◆ **TASK TO CARRY OUT**
Using the records below, give the number of lines where the word "Blender" appears, with no further output.

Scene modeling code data

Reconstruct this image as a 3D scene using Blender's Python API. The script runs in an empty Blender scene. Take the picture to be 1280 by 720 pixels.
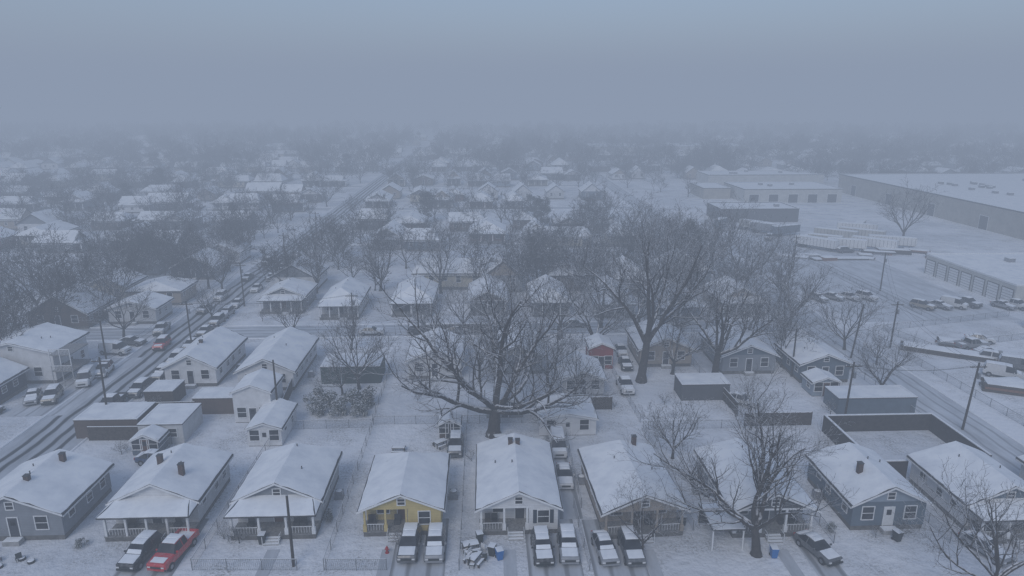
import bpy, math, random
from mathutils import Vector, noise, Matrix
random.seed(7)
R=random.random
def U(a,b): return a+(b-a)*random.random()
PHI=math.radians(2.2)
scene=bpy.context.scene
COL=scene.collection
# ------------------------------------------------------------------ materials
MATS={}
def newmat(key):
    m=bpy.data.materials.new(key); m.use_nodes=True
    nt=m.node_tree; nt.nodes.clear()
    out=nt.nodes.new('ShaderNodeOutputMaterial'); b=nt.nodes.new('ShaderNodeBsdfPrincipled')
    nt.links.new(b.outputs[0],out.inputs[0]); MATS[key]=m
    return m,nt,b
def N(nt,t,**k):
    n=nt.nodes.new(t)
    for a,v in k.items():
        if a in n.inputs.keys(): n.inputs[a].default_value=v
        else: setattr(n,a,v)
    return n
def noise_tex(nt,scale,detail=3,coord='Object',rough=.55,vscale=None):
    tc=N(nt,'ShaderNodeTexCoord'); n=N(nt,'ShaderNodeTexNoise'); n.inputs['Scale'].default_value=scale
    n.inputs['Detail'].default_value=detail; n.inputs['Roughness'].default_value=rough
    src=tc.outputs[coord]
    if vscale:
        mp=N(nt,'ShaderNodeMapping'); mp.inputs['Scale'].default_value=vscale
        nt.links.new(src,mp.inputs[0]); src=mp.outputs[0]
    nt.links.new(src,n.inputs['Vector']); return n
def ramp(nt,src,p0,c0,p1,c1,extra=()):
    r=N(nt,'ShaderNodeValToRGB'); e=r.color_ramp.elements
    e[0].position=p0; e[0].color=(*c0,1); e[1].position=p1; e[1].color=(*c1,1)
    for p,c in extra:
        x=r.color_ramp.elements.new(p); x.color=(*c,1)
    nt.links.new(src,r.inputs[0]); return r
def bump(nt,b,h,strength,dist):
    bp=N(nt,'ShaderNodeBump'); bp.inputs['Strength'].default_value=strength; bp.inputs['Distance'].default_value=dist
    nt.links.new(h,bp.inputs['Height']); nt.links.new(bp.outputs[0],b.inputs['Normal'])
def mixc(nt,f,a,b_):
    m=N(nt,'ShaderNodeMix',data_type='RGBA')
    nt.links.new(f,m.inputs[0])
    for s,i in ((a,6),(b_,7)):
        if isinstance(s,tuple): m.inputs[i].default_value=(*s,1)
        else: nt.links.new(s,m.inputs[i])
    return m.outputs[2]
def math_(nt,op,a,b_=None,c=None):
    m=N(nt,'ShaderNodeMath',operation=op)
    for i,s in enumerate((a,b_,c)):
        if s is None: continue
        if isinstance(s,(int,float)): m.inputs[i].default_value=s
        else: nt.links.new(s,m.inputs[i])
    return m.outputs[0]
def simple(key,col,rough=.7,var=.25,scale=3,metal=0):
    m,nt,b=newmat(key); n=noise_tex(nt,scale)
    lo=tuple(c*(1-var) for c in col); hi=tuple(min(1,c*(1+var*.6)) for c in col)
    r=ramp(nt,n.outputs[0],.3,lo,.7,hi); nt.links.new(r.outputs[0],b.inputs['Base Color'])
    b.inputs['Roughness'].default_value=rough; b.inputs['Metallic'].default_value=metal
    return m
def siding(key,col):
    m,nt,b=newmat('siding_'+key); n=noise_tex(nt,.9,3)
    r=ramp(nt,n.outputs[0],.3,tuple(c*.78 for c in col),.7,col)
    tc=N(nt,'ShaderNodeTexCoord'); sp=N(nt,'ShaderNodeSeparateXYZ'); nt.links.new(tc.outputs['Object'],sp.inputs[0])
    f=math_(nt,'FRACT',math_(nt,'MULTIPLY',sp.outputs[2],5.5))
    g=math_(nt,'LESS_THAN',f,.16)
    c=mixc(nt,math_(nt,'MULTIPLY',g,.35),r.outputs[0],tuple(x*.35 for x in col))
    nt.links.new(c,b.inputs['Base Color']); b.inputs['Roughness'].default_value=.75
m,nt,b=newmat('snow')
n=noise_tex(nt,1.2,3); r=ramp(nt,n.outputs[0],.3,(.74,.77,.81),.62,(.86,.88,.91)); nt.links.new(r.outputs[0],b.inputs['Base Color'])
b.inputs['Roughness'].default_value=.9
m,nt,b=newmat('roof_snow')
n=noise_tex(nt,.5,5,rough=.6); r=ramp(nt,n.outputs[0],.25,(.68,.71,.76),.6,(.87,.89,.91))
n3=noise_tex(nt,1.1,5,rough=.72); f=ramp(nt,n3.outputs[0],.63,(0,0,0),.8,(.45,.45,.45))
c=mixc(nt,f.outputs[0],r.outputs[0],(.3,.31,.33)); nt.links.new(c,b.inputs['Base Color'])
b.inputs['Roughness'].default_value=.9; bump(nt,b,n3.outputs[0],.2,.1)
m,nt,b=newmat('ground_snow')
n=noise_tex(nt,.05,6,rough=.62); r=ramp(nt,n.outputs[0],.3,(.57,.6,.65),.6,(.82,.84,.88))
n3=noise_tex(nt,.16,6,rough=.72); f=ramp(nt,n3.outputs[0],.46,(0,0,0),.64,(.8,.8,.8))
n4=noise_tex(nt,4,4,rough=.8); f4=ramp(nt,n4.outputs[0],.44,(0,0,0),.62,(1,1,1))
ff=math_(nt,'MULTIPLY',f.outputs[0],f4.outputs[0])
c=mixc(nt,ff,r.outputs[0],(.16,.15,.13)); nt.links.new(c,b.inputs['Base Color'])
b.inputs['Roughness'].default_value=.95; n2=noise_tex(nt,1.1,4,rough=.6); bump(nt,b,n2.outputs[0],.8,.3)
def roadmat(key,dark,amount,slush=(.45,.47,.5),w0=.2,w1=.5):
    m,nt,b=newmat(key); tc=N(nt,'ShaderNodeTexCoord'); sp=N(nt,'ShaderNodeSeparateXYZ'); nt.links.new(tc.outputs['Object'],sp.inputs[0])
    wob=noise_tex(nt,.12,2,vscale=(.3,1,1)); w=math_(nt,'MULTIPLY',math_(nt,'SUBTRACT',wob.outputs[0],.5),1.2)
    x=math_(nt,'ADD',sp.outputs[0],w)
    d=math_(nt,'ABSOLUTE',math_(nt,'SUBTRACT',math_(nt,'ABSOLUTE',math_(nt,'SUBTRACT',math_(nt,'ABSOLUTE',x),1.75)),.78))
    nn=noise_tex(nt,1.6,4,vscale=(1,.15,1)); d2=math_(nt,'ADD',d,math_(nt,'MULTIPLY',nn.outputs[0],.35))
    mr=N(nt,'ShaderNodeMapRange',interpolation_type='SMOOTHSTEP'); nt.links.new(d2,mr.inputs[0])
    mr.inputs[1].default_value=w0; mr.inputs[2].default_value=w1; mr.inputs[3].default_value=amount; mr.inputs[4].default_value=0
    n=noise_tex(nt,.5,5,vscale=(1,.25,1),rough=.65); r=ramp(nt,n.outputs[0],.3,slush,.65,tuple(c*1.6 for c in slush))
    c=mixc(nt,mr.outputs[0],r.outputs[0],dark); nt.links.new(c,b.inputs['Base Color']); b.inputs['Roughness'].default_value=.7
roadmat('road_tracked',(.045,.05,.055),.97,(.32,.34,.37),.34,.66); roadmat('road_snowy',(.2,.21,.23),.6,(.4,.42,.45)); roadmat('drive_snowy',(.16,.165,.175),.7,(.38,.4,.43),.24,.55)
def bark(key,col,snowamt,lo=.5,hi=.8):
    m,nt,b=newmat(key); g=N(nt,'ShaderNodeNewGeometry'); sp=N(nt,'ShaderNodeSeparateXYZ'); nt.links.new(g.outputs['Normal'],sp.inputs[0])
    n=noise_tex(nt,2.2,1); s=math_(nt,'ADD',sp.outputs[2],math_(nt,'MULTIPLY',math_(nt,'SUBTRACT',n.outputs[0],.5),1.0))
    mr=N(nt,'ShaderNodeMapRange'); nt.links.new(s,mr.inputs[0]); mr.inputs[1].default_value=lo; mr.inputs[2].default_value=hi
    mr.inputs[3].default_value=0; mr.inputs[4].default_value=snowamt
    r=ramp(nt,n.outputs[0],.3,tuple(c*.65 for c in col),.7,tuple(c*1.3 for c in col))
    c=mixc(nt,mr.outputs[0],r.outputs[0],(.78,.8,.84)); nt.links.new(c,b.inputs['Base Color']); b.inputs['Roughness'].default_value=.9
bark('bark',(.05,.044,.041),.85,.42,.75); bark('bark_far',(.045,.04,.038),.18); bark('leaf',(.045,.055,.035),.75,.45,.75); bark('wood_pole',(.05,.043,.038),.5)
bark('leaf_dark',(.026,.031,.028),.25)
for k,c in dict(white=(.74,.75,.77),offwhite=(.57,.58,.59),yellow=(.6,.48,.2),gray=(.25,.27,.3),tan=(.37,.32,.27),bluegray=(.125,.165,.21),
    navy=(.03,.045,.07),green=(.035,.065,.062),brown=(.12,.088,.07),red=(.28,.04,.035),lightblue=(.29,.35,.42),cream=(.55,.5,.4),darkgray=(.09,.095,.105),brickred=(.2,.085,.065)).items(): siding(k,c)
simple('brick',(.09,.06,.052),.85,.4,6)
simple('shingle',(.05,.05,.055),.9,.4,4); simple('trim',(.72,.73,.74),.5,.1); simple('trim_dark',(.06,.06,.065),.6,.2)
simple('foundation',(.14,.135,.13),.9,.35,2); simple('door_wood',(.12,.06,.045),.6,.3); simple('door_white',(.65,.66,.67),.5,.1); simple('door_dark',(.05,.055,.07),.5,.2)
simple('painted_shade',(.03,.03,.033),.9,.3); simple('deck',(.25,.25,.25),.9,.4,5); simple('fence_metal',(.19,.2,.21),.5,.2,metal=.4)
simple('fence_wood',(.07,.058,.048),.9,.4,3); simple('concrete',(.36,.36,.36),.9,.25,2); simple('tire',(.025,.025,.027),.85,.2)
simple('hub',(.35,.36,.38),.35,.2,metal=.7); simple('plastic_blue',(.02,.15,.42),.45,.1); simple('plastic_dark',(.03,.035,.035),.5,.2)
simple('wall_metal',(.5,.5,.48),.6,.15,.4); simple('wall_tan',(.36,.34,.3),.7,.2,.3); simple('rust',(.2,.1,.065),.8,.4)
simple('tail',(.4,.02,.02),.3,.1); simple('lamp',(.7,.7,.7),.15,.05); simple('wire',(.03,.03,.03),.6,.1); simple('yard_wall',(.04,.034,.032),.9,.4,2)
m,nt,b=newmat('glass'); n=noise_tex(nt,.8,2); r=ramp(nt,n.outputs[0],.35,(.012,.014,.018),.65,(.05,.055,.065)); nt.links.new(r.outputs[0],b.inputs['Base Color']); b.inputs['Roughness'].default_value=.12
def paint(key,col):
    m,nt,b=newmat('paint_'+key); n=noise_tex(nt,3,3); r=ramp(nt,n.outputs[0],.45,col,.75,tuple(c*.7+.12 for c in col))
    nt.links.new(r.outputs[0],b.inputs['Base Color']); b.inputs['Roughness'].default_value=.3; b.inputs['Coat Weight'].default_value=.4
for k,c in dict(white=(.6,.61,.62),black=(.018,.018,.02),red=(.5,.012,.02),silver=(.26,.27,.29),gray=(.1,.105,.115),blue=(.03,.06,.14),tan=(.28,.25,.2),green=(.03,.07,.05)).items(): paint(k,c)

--

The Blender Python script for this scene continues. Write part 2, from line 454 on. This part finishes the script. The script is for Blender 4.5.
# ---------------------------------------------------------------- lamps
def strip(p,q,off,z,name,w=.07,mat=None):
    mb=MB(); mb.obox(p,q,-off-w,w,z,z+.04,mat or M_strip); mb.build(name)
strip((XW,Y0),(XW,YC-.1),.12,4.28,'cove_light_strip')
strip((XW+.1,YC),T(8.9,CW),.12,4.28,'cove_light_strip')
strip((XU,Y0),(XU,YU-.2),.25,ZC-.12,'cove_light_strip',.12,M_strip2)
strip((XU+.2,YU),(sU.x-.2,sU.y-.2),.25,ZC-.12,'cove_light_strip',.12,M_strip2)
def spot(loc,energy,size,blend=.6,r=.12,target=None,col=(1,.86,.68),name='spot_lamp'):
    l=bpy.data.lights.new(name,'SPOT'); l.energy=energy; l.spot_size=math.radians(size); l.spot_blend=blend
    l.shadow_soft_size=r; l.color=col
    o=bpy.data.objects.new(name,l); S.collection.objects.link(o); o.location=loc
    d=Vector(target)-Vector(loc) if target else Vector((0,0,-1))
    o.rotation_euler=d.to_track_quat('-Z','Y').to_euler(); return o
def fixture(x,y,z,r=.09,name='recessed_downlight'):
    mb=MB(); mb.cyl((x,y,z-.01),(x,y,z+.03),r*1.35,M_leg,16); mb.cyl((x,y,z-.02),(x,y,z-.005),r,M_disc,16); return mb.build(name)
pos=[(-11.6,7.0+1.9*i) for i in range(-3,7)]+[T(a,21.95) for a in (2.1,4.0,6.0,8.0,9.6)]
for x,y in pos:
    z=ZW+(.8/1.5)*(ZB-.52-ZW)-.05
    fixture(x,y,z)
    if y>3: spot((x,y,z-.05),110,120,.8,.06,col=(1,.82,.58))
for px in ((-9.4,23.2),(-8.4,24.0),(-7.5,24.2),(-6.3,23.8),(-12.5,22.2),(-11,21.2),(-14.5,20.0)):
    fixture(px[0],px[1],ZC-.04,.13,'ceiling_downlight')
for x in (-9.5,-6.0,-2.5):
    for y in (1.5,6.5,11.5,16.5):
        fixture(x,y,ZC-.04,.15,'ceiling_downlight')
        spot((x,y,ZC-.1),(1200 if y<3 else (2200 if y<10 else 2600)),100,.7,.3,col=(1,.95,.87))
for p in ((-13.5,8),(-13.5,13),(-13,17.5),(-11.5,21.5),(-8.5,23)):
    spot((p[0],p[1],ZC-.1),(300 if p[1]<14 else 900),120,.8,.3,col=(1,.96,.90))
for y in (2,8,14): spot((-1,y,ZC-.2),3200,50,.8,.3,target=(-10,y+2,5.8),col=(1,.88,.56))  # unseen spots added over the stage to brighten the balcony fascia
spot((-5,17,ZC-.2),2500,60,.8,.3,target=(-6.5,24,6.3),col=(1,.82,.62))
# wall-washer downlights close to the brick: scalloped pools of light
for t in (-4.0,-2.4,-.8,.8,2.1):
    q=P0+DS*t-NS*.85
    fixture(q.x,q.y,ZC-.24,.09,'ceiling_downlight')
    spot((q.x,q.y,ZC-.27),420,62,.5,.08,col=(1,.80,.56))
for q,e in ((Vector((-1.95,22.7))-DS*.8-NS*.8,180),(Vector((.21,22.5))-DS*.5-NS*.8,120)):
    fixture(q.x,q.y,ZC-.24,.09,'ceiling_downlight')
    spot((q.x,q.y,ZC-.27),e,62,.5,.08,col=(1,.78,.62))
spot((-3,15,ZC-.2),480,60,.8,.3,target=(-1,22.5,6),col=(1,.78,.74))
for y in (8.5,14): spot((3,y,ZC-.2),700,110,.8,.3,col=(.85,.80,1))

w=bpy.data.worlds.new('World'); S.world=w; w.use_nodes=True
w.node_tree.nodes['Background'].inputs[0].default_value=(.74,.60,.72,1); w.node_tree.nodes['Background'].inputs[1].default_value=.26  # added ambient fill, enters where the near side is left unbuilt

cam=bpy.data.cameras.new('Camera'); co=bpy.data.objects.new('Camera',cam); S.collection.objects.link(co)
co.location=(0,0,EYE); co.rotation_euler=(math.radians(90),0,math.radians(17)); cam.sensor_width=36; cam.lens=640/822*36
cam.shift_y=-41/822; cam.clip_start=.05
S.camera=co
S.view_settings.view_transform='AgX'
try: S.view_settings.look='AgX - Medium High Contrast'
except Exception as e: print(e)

◆ **COMPLETE ANSWER**
2